Comme il se doit, les grands prêtres de cette nouvelle religion universelle de l’apparence et de la consommation ne sont pas les moindres dupes, exploitant la naïveté et la crédulité de leurs fidèles, distribuant bons ou mauvais points, entretenant l’illusion en rapprochant et éloignant simultanément l’objet de la vénération, par la proximité du papier glacé qui s’oppose à son inacessibilité au commun des mortels. La légende d’un endroit tel que le Palace tient à ce que la personnalité célèbre y côtoyait le plus parfait inconnu, le génie de son fondateur Fabrice Emaer étant de l’avoir compris. Cette utopie engagée en 1978 ne tint néanmoins pas si longtemps car, dès 1980, devant le trop gros succès de l’expérience, la jet-set et les vedettes se dépêchèrent de s’enterrer dans le sous-sol du bien-nommé Privilège, avènement du coin VIP - quand les bas fond dorés de la notoriété peuvent enfin rester entre eux.
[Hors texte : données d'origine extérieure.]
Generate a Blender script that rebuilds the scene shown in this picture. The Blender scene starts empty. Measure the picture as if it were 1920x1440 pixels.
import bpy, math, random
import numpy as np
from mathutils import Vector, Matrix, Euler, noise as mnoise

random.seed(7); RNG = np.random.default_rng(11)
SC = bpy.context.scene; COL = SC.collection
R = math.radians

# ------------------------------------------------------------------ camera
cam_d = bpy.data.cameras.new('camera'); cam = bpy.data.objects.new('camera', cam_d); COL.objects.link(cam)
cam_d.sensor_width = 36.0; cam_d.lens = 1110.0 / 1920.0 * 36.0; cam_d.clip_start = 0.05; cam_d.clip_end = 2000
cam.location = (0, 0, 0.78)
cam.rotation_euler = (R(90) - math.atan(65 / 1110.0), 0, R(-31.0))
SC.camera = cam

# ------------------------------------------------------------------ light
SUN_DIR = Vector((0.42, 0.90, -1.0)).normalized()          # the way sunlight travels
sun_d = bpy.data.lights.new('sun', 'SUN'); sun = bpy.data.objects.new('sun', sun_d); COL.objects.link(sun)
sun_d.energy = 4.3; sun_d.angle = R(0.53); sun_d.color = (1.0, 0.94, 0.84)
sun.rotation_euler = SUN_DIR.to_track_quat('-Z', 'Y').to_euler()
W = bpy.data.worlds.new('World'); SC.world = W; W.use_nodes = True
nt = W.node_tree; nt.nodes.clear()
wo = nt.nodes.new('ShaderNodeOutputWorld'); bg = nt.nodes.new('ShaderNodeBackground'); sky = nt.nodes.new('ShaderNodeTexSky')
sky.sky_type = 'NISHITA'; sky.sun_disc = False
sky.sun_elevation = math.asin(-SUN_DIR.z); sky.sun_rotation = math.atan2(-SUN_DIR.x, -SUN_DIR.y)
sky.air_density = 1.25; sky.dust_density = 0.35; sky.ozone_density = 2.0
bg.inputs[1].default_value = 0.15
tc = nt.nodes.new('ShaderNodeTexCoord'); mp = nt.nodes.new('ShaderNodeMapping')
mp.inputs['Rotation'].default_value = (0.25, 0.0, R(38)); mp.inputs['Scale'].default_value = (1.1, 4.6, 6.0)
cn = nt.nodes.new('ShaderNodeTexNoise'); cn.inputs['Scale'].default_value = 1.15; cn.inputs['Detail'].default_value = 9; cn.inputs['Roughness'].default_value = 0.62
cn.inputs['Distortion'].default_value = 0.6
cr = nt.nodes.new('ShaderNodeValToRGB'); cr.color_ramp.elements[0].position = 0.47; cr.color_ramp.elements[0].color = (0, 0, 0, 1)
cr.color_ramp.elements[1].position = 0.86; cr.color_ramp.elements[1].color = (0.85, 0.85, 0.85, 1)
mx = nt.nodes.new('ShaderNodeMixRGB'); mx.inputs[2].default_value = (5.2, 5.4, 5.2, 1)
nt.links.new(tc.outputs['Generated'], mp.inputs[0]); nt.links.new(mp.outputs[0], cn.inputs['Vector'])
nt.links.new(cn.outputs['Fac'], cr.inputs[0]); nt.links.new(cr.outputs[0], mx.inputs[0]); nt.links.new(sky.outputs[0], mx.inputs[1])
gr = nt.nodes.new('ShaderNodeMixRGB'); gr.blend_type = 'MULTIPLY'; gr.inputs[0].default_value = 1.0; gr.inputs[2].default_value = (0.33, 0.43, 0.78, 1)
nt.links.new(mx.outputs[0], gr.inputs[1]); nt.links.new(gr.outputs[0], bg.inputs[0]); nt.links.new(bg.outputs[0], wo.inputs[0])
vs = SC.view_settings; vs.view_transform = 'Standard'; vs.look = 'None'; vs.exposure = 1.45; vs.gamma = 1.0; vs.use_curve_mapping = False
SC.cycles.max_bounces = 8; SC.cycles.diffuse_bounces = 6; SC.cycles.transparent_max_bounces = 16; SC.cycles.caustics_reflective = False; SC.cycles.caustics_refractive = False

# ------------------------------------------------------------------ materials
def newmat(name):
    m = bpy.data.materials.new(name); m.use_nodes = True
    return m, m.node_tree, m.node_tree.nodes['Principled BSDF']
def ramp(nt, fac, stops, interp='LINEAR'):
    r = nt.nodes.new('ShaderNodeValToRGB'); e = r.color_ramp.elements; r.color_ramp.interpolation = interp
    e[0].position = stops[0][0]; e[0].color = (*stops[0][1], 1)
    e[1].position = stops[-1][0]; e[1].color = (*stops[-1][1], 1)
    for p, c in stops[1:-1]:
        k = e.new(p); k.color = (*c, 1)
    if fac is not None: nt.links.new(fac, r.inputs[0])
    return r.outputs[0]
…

De suite, les RP de l’ultralibéralisme virent vite quelles bénéfices ils pourraient tirer de cette stratégie du « si loin / si proche », attisée à l’heure de la prolifération médiatique. Logiquement, l’avènement de la télé-réalité accentua ce phénomène, quand chacun peut désormais avoir son quart d’heure de gloire, selon la célèbre formule chère à Andy Warhol.

Auparavant élu et désigné tel pour ses qualités réelle ou supposées, le people devient maintenant ce parasite vivant en autarcie schizophrène avec son propre monstre, Moloch dont il se nourrit et qui le dévore. Condamné tôt ou tard à l’oubli, qualifié à être l’homme sans qualité, il est le prisonnier consentant de sa propre condition, mimant une importance qu’il sait ou ressent dérisoire, entraîné à représenter l’artefact d’un idéal de vie, attristé secrètement à incarner une joie fictive qu’il entretient sous peine de sombrer dans les ténèbres de l’anonymat. Ce n’est pas un hasard si dorénavant, les moments réellement festifs ne se passe plus dans ce « triangle d’or » parisien usé par la futilité et l’arrogance, mais dans les fêtes ponctuelles, les lieux cachés, où la proximité et la convivialité triomphe de l’ennui, ultime avatar de la société du spectacle.